Water-Soluble Rhenium Nitride Complexes Supported by Multidentate Phosphinite Ligands Provide Insights into Aqueous Ammonium Synthesis Using Samarium Diiodide

Metal nitride complexes are key intermediates in ammonia synthesis. Although water would be an ideal source of protons, the synthesis of ammonia from well-defined nitride complexes in water is underexplored. The aqueous reactivity of rhenium nitride complexes supported by tridentate and tetradentate phosphinite-based ligands is examined here.
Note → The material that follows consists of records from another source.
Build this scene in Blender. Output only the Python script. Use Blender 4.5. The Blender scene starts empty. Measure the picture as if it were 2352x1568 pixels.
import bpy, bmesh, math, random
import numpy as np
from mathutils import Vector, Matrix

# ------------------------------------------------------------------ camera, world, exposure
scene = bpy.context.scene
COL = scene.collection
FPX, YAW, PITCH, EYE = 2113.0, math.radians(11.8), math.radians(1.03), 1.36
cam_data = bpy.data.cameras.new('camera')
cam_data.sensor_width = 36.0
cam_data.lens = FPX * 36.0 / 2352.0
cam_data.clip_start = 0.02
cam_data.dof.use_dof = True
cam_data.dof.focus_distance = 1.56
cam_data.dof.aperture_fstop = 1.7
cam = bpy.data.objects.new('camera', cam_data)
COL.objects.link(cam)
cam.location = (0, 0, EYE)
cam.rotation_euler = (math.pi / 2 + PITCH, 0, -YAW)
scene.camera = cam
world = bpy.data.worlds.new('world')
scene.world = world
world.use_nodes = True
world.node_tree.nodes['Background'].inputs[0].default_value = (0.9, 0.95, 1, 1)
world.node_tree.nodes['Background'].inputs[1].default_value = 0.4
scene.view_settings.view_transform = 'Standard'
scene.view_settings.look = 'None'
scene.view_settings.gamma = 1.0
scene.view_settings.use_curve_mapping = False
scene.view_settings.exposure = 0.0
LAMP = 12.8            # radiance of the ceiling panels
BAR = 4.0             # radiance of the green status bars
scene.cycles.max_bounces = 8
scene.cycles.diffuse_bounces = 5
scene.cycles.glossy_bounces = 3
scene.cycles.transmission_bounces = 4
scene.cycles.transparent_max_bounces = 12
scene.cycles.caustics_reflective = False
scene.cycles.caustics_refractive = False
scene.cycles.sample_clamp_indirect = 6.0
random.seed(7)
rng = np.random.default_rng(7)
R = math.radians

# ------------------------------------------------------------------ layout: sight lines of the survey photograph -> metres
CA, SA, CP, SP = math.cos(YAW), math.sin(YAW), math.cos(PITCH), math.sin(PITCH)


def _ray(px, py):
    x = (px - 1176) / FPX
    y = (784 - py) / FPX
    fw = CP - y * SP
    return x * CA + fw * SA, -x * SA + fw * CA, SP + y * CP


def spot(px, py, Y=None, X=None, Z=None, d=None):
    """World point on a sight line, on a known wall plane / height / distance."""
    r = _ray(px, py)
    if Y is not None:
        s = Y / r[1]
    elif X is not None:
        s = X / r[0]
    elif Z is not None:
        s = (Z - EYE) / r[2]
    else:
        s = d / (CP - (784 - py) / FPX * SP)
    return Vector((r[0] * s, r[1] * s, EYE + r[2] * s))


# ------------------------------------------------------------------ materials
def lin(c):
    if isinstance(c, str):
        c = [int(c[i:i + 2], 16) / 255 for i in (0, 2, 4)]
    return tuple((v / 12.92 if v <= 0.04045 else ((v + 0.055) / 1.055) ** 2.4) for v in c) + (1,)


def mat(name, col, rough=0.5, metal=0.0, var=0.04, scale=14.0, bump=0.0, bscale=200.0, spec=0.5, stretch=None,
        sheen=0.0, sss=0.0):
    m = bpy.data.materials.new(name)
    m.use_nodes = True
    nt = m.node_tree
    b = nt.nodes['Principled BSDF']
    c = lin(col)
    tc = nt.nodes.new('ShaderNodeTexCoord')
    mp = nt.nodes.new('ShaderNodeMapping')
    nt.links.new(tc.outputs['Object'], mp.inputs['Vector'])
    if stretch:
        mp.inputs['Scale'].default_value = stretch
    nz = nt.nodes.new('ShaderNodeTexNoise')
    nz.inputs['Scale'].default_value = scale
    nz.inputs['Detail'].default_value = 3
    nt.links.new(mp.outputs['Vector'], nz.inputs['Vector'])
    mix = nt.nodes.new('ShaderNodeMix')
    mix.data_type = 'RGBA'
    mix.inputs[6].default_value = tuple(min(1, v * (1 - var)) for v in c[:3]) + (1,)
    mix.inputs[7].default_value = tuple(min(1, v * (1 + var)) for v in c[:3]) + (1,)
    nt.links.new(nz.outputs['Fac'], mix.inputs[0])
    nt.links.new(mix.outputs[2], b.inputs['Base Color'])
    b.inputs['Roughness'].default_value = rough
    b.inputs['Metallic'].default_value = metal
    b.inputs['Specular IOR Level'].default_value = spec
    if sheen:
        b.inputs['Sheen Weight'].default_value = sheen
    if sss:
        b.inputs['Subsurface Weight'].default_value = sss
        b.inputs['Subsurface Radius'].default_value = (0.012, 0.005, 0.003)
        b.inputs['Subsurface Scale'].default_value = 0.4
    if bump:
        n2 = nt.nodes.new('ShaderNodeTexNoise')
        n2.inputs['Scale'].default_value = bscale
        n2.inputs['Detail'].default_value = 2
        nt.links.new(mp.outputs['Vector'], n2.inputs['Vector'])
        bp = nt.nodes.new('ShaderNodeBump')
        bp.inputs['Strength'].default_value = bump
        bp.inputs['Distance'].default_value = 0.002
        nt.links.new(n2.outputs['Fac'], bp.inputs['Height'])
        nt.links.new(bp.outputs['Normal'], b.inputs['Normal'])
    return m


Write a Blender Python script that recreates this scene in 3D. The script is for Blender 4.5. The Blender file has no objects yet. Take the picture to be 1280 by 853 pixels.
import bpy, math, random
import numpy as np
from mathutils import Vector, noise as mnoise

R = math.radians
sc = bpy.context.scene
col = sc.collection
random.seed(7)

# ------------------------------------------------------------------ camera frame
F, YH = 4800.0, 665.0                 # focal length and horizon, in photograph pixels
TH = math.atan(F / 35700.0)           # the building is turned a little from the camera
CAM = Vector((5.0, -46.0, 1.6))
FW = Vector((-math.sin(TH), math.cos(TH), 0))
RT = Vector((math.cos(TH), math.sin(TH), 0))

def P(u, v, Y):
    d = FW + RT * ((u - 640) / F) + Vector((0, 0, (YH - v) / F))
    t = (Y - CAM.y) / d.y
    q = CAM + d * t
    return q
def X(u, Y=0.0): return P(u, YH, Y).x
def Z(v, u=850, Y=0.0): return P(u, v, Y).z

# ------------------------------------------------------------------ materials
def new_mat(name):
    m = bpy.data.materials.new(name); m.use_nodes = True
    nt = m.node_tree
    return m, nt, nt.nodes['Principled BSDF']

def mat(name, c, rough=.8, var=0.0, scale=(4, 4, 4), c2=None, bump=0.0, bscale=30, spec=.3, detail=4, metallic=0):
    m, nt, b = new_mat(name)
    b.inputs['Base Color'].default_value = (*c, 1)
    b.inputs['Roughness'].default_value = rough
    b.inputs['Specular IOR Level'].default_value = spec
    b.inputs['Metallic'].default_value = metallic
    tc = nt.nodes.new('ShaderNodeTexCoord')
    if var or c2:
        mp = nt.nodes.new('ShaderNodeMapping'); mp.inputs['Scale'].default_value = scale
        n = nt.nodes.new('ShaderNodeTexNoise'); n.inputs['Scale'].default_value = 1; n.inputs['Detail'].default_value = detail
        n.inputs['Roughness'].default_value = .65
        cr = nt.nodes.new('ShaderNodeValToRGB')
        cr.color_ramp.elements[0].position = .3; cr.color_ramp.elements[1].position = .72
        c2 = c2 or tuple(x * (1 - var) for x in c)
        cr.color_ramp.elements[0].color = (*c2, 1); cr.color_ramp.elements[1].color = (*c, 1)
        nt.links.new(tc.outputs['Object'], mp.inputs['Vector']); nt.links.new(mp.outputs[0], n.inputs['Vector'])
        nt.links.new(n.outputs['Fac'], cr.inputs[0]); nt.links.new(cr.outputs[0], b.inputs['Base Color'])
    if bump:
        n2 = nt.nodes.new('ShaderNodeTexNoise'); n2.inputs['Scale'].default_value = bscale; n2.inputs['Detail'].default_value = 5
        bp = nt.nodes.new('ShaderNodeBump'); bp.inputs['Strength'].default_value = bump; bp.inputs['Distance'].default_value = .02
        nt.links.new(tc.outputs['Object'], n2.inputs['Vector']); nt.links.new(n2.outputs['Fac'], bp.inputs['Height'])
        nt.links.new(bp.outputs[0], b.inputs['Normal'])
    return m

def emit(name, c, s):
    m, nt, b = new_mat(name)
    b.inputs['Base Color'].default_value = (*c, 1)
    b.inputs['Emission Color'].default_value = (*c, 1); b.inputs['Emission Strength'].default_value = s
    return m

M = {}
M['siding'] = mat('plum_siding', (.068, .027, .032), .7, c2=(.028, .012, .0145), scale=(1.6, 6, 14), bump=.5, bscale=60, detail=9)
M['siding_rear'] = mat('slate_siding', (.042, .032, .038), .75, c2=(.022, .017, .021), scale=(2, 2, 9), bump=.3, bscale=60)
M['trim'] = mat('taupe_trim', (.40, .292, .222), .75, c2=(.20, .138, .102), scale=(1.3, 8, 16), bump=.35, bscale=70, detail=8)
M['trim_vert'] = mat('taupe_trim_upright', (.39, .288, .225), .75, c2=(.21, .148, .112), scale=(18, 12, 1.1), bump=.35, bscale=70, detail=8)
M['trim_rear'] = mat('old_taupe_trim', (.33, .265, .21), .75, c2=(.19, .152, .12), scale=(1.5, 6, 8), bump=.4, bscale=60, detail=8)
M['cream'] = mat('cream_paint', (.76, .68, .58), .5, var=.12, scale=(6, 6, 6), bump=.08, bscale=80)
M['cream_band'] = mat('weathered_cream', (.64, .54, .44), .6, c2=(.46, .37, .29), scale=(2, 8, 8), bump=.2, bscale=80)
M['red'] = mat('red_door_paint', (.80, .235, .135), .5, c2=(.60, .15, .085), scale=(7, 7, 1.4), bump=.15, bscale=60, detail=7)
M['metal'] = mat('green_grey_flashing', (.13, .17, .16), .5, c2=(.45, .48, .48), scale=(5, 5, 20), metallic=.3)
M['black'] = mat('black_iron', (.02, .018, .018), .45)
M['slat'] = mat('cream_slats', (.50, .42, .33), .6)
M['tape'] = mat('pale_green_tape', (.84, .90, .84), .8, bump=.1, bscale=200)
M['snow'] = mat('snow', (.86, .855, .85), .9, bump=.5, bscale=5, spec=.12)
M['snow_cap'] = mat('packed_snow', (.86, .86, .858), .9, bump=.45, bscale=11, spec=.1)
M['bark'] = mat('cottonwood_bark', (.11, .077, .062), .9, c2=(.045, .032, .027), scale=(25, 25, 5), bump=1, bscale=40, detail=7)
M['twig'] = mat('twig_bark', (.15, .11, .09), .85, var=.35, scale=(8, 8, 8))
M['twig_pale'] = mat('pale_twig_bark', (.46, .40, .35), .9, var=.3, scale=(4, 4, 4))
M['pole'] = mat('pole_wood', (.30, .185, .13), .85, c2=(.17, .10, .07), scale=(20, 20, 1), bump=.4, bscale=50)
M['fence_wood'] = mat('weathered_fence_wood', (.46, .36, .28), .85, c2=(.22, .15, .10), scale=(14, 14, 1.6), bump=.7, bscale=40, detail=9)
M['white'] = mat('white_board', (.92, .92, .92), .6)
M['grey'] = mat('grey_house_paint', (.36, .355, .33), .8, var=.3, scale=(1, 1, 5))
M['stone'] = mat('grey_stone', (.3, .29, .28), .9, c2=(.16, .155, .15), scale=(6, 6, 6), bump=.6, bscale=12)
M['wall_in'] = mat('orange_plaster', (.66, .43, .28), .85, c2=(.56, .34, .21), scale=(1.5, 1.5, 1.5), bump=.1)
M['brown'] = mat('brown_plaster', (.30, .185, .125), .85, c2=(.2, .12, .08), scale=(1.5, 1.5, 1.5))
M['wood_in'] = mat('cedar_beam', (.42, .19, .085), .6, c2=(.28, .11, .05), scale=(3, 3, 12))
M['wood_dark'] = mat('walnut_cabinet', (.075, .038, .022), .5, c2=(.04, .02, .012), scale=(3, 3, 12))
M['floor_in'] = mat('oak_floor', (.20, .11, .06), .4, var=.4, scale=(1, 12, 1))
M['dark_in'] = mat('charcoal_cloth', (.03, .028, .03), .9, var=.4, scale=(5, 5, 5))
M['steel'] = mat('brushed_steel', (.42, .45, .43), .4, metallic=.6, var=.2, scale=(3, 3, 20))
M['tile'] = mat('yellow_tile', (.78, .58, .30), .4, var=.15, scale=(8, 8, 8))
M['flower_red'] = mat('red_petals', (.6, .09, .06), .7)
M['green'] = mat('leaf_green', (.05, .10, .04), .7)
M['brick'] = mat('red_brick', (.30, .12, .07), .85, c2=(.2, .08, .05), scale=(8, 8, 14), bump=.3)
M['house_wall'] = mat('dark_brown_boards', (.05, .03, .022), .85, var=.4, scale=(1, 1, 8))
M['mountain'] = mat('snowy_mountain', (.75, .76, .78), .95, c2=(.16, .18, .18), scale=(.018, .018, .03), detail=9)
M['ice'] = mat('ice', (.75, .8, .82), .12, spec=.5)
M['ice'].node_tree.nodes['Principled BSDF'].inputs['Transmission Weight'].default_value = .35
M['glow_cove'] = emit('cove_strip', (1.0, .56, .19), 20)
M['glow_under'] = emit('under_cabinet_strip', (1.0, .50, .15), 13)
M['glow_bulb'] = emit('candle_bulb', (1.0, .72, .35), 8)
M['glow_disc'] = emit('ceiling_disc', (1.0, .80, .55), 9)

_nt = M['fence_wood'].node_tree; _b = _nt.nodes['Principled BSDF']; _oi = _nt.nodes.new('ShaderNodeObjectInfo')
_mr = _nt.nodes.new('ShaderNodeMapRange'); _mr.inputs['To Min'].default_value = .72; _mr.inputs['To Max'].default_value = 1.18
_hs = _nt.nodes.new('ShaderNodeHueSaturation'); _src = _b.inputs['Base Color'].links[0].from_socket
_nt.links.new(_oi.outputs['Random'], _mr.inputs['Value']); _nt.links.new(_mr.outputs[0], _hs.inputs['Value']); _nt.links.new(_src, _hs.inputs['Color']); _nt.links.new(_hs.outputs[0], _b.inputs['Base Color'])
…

The tetradentate ligand 2,9-bis(diisopropylphosphinitomethyl)-1,10-phenanthroline (⁶POphenOP) was found to support a nitride complex that is water-soluble and resists ligand hydrolysis from pH 2–13. Structural analysis enabled by hanging-drop crystallization was combined with NMR spectroscopic analysis to elucidate how the rhenium coordination sphere changes when dissolved in aqueous buffer and to identify networks of water molecules in the solid state, including an example of water hydrogen bonding with the nitride. Addition of SmI₂to buffered water solutions of (⁶POphenOP)Re nitride complexes produced aqueous ammonium. Buffer concentration influences ammonium yields, an effect that is proposed to arise from coordination of buffer to Re and/or Sm, providing insight into the selection of appropriate conditions for aqueous N₂fixation.